Le Sénat a – presque – toujours été à droite
Politiquement, on observe la même tendance conservatrice. Déjà, faut savoir que depuis le début de la 5eme république en 1958, la majorité du Sénat a toujours été à droite, sauf pendant 3 ans.
Cette exception, cette parenthèse de 3 ans, elle a eu lieu entre 2011 et 2014. Là la majorité du Sénat était PS, de très très peu.
Pour observer cette omniprésence de la droite au Sénat, on vous suggère de jouer avec l’infographie au bas de cette article.
Le Président peut modifier la Constitution par référendum
La Constitution prévoit des conditions pour la modifier. On appelle ces modifications des révisions constitutionnelles
Une “révision constitutionnelle” peut être lancée par le Président ou par l’Assemblée nationale ou le Sénat). L’article 89 de la Constitution prévoit que le texte de la révision constitutionnelle doit être approuvée par la majorité du Sénat et par la majorité de l’Assemblée nationale. Ce texte approuvée par les deux chambres doit ensuite être “votés” : ou par le peuple (qui approuve ou désapprouve cette révision par référendum) ou par une majorité des 3/5 du Congrès (le Congrès réunit dans une même assemblée les députés et les sénateurs).
Dans tous les cas, l’article 89 prévoit que toute révision constitutionnelle doit d’abord recueillir l’approbation de la majorité des sénateurs. Sur ce point, le Sénat est donc l’égal de l’Assemblée nationale, il peut bloquer un texte de révision qui ne lui convient pas.

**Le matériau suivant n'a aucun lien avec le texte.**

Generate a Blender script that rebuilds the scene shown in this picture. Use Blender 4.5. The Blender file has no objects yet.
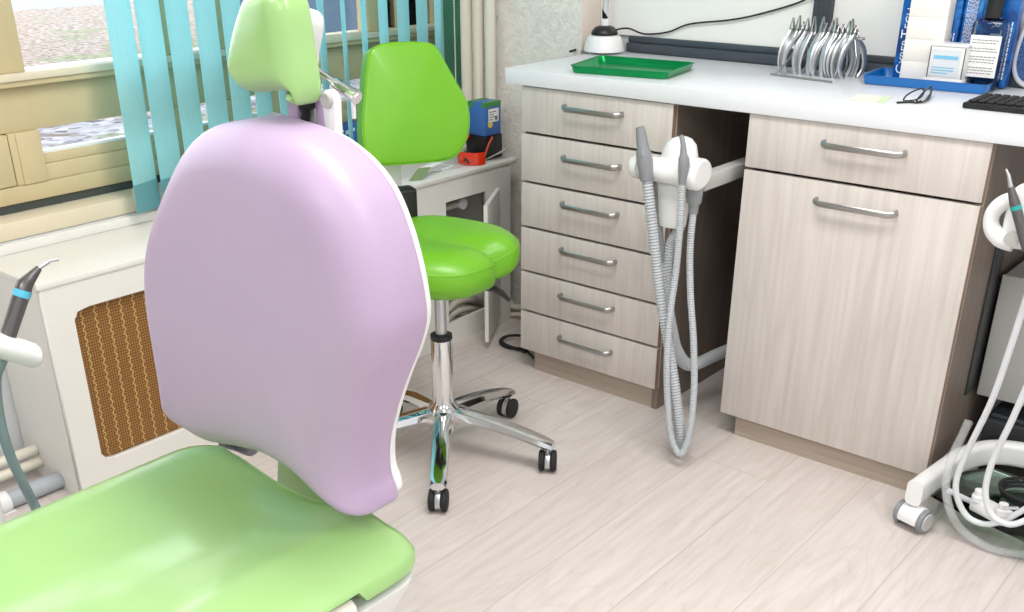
import bpy, bmesh, math, random
from mathutils import Vector, Matrix
random.seed(7)
C = bpy.context.scene.collection
PI = math.pi

# ------------------------------------------------------------------ camera
CAM = Vector((0.0, 0.0, 1.3))
YAW, PIT, ROL = -0.706567714, -0.459152056, -0.00545508
FPX, PX, PY = 1027.91, 499.639, 417.33
_f = Vector((math.cos(PIT)*math.sin(YAW), math.cos(PIT)*math.cos(YAW), math.sin(PIT)))
_r = Vector((math.cos(YAW), -math.sin(YAW), 0.0))
_u = _r.cross(_f)
RIGHT = math.cos(ROL)*_r + math.sin(ROL)*_u
UP = -math.sin(ROL)*_r + math.cos(ROL)*_u
FWD = _f
def at(u, v, axis, val):
    """point of the place seen at pixel (u, v) lying on the plane axis = val"""
    d = RIGHT*((u-PX)/FPX) - UP*((v-PY)/FPX) + FWD
    i = 'xyz'.index(axis)
    return CAM + d*((val-CAM[i])/d[i])

# ------------------------------------------------------------------ materials
def lin(c):
    return tuple((x/12.92 if x <= 0.04045 else ((x+0.055)/1.055)**2.4) for x in (v/255.0 for v in c)) + (1.0,)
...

Seulement, le Président de la République dispose d’un autre outils pour réviser la Constitution : soumettre au peuple un projet de révision constitutionnelle directement par référendum en utilisant l’article 11 de la Constitution.
De Gaulle a utilisé cet article à deux reprises. D’abord en 62 pour introduire dans la Constitution l’élection du Président de la République au suffrage universel direct puis en 69; pour modifier le Sénat. Il a modifié la Constitution directement par référendum précisément pour contourner le pouvoir de blocage du Sénat que permettait l’article 89. Il existe donc des précédents constitutionnels prestigieux pour permettre de modifier la Constitution en se passant de l’accord des sénateurs.
Les propositions de Sénat citoyen
De nombreuses réflexions ont été menées pour réfléchir à remplacer le Sénat par un “Sénat citoyen”. En faire l’inventaire prendrait un temps fou – surtout si l’on prend en compte les travaux des nombreux groupes de “citoyens constituants” ou les expérimentations des Assemblées de gilets jaunes.
Cela dit, nous vous conseillons cet article publié par l’association “Sénat citoyen” dans le magazine Socialter. Il est assez complet et balaye bien les différentes hypothèses suggérées.
On ne résiste pas à l’idée de vous montrer le projet de Sénat citoyen que porte l’association du même nom.

On voit que, dans leur esprit, le Sénat citoyen serait tiré au sort parmi la population et aurait des pouvoirs très étendu. En plus de coécrire et covoter les lois, ce Sénat tiré au sort pourrait dissoudre l’Assemblée nationale, destituer le gouvernement et serait en lien permanent avec des Assemblée locale tirées au sort. Il pourrait même bloquer les nominations aux plus hauts postes de l’Etat.
On voit donc que des projets ambitieux existent pour démocratiser le Sénat.